「宝塚を目指したのは、中学生の頃に天海さんの舞台を観たことがきっかけ。それからずっと〈ファン〉です」(撮影:木村直軌)
宝塚歌劇団雪組トップスターとして活躍した望海風斗さん。退団後も大型ミュージカルに次々と出演、その抜群の演技力と歌唱力で観客を魅了してきました。その成果が評価され、23年、菊田一夫演劇賞を受賞。ますます輝きを増す望海さんが見つめる先は──。発売中の『婦人公論』2023年7月号から、特別に記事を先行公開いたします。
(構成:藤野さくら 撮影:木村直軌)

舞台の神様からもらったギフト

菊田一夫演劇賞受賞のニュースは、自分自身が一番驚きました。初舞台を踏んでからちょうど20年。節目の年にこんな大きな賞をいただいて、お世話になってきた方々への感謝の気持ちでいっぱいです。頑張ってきてよかったなという思いも。

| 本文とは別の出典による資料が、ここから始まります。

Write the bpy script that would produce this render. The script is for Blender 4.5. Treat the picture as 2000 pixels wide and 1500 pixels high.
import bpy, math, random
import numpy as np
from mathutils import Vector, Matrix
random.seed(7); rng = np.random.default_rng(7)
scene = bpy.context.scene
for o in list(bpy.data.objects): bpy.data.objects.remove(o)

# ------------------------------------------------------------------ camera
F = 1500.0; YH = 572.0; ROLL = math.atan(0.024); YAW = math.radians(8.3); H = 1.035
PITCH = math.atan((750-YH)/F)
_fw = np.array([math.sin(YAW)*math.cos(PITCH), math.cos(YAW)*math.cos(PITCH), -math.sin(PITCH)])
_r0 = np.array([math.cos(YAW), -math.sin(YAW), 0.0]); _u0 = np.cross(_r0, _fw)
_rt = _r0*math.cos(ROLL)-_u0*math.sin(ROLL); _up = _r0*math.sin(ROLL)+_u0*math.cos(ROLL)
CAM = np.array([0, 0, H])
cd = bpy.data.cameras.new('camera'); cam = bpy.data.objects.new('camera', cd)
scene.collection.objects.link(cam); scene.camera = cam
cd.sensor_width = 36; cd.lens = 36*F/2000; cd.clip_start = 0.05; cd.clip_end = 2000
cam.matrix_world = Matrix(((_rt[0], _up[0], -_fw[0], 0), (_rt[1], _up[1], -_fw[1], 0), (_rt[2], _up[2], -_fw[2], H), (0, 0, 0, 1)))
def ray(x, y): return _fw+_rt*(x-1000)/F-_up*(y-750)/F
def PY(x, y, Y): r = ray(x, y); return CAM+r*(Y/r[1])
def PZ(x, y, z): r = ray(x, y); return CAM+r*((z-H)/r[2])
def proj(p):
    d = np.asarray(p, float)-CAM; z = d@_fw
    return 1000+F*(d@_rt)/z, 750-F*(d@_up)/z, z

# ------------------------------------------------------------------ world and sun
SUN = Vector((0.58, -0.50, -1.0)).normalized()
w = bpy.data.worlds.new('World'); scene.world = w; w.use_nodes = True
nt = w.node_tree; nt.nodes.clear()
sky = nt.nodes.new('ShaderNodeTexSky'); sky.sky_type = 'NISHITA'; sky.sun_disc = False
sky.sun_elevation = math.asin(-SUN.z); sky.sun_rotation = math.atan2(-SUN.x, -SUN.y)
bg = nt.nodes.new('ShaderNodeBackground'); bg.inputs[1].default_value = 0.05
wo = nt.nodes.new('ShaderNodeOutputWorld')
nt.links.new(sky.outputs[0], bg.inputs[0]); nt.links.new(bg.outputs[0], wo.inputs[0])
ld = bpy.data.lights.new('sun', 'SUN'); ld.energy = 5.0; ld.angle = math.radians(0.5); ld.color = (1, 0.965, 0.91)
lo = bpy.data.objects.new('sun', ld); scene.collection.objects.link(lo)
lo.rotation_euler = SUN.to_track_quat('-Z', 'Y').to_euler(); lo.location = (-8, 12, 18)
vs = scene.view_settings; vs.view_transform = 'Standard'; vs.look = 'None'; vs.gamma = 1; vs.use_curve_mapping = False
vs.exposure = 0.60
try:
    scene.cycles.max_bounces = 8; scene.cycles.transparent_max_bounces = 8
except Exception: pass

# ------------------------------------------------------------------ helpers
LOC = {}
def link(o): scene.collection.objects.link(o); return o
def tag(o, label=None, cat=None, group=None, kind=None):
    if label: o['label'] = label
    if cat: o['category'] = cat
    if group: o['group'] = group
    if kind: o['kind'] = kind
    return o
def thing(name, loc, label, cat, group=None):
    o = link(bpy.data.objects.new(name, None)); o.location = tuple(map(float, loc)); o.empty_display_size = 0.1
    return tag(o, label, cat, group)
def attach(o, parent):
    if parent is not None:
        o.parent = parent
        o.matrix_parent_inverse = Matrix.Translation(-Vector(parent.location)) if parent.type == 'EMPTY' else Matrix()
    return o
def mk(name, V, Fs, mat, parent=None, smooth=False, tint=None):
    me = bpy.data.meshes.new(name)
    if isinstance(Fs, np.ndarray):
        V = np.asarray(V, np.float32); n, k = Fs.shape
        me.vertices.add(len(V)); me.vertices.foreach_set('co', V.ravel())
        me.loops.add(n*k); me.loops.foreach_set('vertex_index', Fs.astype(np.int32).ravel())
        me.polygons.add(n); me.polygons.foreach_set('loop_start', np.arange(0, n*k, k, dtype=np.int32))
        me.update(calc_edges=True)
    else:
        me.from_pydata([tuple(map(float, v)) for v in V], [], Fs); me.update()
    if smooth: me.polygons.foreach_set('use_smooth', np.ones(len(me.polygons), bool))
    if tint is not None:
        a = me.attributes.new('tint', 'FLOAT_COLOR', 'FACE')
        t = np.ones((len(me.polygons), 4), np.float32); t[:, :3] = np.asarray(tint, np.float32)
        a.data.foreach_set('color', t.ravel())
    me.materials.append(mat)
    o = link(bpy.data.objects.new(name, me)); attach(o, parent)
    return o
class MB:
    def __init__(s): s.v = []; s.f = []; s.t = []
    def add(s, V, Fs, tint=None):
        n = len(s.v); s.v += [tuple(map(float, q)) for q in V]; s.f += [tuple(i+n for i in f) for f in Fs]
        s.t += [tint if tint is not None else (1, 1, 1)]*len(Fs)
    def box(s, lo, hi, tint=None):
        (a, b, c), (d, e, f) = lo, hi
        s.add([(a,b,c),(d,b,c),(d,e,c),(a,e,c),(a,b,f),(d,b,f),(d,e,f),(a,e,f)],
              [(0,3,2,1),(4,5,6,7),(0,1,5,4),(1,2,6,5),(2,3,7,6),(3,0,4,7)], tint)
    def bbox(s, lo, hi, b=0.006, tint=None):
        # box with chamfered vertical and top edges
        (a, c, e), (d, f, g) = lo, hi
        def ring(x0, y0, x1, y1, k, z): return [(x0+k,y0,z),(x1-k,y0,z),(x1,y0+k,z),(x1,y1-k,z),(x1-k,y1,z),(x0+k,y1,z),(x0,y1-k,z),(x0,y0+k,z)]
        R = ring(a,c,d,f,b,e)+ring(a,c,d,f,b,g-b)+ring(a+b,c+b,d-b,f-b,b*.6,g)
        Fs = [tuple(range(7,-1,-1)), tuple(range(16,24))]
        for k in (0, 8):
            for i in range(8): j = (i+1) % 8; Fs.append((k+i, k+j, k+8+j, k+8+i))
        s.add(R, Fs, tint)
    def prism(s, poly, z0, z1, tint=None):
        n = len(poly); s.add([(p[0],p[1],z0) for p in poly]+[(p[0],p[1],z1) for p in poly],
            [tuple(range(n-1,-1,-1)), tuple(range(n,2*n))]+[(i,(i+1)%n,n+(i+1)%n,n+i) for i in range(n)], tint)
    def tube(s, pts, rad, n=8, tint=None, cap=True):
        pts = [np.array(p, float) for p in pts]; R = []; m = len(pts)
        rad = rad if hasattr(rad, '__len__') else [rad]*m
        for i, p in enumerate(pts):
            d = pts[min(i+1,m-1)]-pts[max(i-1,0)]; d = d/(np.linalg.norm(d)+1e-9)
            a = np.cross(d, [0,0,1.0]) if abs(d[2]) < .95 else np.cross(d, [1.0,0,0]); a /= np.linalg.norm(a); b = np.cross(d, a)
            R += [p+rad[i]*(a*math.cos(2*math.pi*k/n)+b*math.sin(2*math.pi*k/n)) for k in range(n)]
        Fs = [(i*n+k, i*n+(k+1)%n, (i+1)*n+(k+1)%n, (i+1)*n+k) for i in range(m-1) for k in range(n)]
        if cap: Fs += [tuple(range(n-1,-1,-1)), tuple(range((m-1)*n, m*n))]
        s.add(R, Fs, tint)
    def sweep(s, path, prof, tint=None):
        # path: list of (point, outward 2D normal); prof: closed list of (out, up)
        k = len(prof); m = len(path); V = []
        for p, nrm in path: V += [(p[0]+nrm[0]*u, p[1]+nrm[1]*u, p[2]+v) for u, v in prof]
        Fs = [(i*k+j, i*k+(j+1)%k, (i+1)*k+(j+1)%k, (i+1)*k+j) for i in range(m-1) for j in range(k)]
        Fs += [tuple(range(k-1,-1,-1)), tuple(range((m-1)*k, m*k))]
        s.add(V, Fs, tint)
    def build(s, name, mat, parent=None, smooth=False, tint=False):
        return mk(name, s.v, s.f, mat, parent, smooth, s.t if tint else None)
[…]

それだけでもすごいことなのに、天海祐希さんと同時受賞と聞いて、またビックリ。実は宝塚を目指したのは、中学生の頃に天海さんの舞台を観たことがきっかけ。それからずっと〈ファン〉です。

もちろん今回受賞理由となった舞台も拝見していて、「やっぱり舞台に立つ天海さんが大好きだ」と感じていたので、本当に夢のようです。浮かれてはいけないと思いつつ、これは舞台の神様からもらったギフト。しばらくは嬉しさを噛みしめさせてください!(笑)

今お稽古中の舞台『ムーラン・ルージュ!ザ・ミュージカル』でも、不思議な巡り合わせがありました。サティーン役を、私と歌手の平原綾香さんがWキャストで務めるのですが、あーや(平原さんの愛称)とは小学校から高校まで、通っていたバレエ教室が一緒だったんですよ。今は稽古場でおしゃべりしながら、いい意味で刺激を受けています。

『ムーラン・ルージュ!ザ・ミュージカル』は、2019年にブロードウェイで初演され、トニー賞最優秀作品賞をはじめ10部門を受賞した名作。各国のキャストで上演され、日本版は7ヵ国目になります。